28 Eylül 2011 Çarşamba

Teşekkür Ederiz Gururumuz Kadınlarımız!


Takım oyunlarında daimi olarak en iyi olduğumuz branş olan kadın voleybolunda gururumuz kadınlarımız, 2011 Avrupa Şampiyonası'nda 2003'te ülkemizde düzenlenen turnuvadan sonra en iyi derecesini elde ederek, önce 6 yıldır sahasında yenilmeyen İtalyan ekibini yenerek çeyrek finale yükseldi, bu akşam da 17 defa Avrupa, 4 defa olimpiyat ve 7 defa Dünya şampiyonu olan son Dünya şampiyonu Rusları 3-0'lık net skorla yenerek yarı finale yükseldi. Esra'nın mükemmel manşetleri, Özge'nin eşit dağıttığı paslarla köşelerden Neslihan ve Neriman'ın, ortadan Eda ve Bahar'ın etkili oyunlarıyla Ruslar smaçların nereden geleceğini bilemedikleri için, iki metrelik boylarıyla blok yapamadılar. Türk ekibi hatasız servisleriyle karşı takımın oyun kurmasını engelleyip ilk defa çift libero sistemi deneyip Gizem ve Gülden'in defanslarıyla adeta yere top düşürtmedi.
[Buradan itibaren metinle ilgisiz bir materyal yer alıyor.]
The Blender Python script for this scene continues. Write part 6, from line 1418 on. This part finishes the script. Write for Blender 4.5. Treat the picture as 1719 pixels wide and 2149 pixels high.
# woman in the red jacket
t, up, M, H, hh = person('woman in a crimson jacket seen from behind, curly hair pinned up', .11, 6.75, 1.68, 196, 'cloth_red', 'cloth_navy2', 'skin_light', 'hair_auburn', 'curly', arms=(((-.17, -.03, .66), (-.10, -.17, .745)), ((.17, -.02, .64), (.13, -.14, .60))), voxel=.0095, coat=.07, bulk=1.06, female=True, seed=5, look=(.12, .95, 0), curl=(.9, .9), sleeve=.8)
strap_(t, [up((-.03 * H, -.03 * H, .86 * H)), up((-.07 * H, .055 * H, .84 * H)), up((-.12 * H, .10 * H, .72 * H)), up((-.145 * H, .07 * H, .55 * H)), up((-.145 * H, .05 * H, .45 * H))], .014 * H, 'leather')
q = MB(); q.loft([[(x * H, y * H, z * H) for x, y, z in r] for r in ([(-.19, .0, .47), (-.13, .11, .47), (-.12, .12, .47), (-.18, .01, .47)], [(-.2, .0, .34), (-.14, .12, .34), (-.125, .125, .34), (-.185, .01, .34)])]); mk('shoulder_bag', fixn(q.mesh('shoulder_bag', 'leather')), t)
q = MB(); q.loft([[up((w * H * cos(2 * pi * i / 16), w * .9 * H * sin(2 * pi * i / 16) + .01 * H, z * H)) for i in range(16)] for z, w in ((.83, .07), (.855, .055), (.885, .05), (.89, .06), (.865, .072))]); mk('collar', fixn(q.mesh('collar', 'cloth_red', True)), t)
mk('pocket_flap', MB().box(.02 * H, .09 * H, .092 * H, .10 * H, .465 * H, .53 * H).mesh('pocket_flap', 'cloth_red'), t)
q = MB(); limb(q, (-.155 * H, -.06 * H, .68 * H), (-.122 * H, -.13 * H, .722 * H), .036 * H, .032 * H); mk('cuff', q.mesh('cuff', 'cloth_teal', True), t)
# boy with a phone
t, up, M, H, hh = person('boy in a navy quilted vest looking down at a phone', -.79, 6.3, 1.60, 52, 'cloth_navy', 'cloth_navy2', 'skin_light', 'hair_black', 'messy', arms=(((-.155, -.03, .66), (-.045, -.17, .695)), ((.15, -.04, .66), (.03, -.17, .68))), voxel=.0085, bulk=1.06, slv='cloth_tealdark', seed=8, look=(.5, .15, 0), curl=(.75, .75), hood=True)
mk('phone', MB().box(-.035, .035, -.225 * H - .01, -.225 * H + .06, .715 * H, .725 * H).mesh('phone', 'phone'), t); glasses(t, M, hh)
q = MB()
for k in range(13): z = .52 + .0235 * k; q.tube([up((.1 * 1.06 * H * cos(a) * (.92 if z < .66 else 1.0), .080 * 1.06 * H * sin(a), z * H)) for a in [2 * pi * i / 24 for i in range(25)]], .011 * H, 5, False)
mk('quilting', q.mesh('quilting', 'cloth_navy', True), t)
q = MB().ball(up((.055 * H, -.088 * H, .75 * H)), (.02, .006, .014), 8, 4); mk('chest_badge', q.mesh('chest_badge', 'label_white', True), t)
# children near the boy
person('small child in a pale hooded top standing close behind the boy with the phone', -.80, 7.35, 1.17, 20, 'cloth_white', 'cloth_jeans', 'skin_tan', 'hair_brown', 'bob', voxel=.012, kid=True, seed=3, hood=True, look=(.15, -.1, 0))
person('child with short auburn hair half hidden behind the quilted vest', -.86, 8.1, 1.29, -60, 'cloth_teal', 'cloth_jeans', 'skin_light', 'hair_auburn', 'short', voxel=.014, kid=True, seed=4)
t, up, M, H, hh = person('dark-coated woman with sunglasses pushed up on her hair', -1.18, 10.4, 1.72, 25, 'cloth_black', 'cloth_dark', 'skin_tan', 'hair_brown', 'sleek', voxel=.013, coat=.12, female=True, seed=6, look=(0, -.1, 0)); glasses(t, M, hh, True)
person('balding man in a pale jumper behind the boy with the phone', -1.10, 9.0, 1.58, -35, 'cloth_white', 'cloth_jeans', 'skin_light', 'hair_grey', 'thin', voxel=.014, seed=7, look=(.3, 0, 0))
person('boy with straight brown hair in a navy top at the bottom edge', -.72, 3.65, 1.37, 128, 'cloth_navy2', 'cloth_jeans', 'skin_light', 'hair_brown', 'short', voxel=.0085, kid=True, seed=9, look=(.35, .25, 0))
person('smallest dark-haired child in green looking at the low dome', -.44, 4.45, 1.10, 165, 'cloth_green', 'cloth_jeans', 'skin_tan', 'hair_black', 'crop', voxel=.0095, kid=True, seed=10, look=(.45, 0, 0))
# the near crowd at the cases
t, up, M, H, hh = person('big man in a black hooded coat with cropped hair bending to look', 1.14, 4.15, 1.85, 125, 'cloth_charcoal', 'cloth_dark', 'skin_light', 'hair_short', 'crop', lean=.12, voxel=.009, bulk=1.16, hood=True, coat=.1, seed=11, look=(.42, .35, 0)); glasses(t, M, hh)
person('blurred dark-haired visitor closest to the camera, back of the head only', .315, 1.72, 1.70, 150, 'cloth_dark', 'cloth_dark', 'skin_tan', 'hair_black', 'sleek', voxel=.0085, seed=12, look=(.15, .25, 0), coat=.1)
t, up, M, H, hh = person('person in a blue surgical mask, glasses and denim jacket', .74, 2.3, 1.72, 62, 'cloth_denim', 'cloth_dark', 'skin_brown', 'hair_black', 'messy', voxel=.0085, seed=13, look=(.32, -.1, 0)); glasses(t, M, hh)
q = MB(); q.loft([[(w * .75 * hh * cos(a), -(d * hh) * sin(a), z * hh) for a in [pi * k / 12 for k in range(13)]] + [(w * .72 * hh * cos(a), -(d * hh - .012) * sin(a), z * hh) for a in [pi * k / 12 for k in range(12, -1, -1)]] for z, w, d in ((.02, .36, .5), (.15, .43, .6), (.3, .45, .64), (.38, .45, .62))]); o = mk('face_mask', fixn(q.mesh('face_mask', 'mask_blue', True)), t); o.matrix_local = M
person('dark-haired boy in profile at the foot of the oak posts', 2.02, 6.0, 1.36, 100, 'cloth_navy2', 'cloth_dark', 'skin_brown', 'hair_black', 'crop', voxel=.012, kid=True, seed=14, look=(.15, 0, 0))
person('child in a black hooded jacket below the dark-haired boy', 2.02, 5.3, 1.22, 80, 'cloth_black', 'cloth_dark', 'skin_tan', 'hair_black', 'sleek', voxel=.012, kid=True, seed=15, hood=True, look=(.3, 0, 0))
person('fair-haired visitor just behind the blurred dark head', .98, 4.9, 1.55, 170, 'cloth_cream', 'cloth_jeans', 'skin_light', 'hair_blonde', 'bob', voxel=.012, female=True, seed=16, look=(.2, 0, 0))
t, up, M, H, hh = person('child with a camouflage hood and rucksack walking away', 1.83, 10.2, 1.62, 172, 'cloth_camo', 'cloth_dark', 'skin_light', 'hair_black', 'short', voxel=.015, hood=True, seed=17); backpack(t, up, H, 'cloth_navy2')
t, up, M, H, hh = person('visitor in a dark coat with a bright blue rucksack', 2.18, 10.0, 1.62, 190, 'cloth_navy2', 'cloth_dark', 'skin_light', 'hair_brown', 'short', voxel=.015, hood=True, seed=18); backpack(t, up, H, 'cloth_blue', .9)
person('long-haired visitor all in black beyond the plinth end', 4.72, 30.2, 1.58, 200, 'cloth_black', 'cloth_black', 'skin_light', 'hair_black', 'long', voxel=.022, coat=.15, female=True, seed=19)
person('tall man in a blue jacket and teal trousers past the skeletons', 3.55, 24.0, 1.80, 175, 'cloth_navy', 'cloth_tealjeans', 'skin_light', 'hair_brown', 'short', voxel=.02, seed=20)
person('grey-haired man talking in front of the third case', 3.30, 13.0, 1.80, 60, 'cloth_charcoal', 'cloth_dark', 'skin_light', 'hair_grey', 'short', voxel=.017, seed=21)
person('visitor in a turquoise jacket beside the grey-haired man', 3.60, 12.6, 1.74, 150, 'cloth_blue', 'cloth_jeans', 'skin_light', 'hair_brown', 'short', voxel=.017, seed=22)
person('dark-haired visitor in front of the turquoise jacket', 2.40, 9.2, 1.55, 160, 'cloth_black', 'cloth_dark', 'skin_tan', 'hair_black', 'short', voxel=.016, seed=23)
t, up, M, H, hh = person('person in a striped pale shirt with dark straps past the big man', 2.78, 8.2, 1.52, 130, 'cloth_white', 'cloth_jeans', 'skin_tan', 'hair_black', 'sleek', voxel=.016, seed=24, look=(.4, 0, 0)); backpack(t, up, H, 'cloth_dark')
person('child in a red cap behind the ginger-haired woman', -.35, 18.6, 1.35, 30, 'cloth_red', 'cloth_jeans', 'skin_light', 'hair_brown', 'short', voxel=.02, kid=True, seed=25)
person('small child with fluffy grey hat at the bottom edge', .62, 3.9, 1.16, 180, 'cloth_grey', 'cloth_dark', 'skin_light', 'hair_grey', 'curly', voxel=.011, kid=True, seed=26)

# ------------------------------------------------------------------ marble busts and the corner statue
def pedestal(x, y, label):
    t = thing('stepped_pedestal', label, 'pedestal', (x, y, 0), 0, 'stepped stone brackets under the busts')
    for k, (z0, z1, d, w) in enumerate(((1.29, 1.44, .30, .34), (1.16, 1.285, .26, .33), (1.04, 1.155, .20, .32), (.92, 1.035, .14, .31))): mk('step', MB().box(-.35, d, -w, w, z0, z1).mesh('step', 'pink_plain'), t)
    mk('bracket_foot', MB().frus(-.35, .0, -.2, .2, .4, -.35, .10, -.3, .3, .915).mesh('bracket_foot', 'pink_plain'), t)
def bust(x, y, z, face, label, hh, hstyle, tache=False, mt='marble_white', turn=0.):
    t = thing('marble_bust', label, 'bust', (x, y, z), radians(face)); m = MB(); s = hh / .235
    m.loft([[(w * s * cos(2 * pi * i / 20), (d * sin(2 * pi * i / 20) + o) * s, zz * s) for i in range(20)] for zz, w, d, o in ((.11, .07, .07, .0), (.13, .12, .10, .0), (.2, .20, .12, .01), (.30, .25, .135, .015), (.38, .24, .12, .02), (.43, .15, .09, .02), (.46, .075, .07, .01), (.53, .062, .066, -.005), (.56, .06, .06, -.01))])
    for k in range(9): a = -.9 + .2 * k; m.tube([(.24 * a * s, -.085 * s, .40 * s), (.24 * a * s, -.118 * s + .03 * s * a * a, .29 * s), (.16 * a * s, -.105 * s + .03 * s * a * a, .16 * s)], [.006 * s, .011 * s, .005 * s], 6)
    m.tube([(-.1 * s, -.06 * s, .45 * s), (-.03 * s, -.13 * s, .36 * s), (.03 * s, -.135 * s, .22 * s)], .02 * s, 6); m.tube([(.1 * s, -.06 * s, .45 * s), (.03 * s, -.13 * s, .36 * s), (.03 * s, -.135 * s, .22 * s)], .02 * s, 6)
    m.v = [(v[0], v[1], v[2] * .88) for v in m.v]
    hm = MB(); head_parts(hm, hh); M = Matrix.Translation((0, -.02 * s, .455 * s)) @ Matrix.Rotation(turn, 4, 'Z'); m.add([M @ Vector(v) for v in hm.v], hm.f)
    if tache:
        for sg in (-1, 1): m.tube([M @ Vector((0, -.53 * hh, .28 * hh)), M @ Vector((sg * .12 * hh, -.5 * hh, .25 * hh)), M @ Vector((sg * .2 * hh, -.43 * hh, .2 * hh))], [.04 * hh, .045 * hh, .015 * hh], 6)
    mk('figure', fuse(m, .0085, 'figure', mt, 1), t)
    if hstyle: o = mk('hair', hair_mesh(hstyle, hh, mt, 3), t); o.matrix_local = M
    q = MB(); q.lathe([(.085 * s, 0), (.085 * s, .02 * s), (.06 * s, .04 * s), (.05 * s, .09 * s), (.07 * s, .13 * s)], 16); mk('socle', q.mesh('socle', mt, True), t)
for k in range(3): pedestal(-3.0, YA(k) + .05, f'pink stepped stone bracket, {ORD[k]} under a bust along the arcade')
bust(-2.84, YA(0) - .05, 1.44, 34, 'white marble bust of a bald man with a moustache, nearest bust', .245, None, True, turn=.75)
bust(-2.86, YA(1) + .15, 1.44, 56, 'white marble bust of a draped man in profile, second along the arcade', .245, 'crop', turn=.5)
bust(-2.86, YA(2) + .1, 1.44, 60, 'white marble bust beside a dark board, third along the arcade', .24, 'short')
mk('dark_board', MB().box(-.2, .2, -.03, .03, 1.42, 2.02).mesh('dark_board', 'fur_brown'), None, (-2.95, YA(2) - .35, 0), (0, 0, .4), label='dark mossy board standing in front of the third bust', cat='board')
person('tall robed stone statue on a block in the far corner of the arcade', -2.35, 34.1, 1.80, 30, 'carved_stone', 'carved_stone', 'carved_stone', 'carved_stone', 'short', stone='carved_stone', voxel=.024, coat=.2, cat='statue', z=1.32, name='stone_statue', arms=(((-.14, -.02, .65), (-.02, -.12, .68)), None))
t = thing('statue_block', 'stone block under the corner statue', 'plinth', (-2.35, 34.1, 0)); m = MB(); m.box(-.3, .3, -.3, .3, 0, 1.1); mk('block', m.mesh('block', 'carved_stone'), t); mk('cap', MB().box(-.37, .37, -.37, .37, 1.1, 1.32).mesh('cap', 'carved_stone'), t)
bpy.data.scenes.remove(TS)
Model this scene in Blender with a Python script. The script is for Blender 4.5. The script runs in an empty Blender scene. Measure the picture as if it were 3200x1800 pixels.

Teşekkürler Özge, Neriman, Neslihan, Eda, Bahar, Gizem, Gülden, Özge ve gururumuz takım kaptanımız Esra Gümüş. Yarı finalde rakibimiz Sırbistan veya Polonya. İlk defa Avrupa Şampiyonu olmak umuduyla. Kafalarda şampiyonuz, iş bunu sahalara yansıtmaya kaldı. Şu anda fiziksel olarak küçük sakatlıklara rağmen çok formdayız. Güçlü takımların stres tecrübesini aşabilirsek önümüzde hiçbir engel yok. Çünkü hala öndeyken ara kapandığı zaman demoralize olup çok basit hatalar yapabiliyoruz. Turnuvanın ikinci maçında Avrupa voleybolunun ilk On'unda yer almayan ve voleybol hayatımız boyunca neredeyse hiç yenilmediğimiz Hırvatistan'a 3-0 yenilerek bizlere şok yaşatan kadınlarımız, İtalya ve Rusya'yı yenerek hatalarını telafi ettiler. Bundan sonraki hataların telafisi yok. Çünkü karşılaşmalar tek maç üzerinden yapılıyor. Dünya voleybolunun düşüşe geçtiği bir zamanda şampiyonluk fırsatını iyi değerlendirerek, futbolun hakim olduğu erkeklerin dünyasında kadınlarımız adlarını altın harflerle Avrupa tarihine yazdırmalılar.

Son maçı kazanmamız aslında sağ duyuya dayalı haklı eleştirilerin teknik direktör Motta'nın inadını yenmesi sayesinde oldu. Çünkü voleybol oyununda atılan servisleri karşılayamayıp pasöre isabetli bir şekilde ulaştıramazsan, dünyanın en güçlü smaçörlerine sahip olsan da öldürücü smaçları vuramazsın. Motta ne yaptı; Dünyanın en güçlü manşetçilerinden biri olan kaptan Esra'yı çok kötü bir takım olan Hırvatistan maçında dışarıda tuttu ve utanmamız gereken bir yenilgi almamıza sebep oldu. Neden mi utanmamız gerek? Çünkü bizim yendiğimiz İtalyanların 3-0 yendiği Hırvatlara 3-0 yenildik oynaması gereken oyuncuyu, yani Esra'yı teknik direktör yedekte tutuğu için. Aslında İtalyanlara bile yenilebilirdik beşinci sette Esra oyuna dahil edilmeseydi. Ruslarla oynadığımız maçı kazanmamızı sağlayan iyi manşet ve defansın sebebi de aslında çift libero değil üçlü libero sayılır. Çünkü Esra ne kadar dört numara smaçörü olsa da oynadığı klüp takımında, asıl libero sakatlanınca liberoluk yaptığı için bir libero da olması.

Nereden nereye? Yanlış yönetim yüzünden mahalle takımına yenilip ilk 12'ye bile girememe durumu söz konusuyken, şimdi şampiyonluğa oynuyoruz. Kulübünü Avrupa şampiyonu yapan ve Avrupa'nın en iyi liberosu seçilen Gizem son maça kadar yedekte tutulduğu için Rusya galibiyetine çok sevinmediği, hatta kırgın olduğu surat ifadesinden ve sözlerinden belli. Umarım birilerinin inadına akıl tokmağı olur bu galibiyet.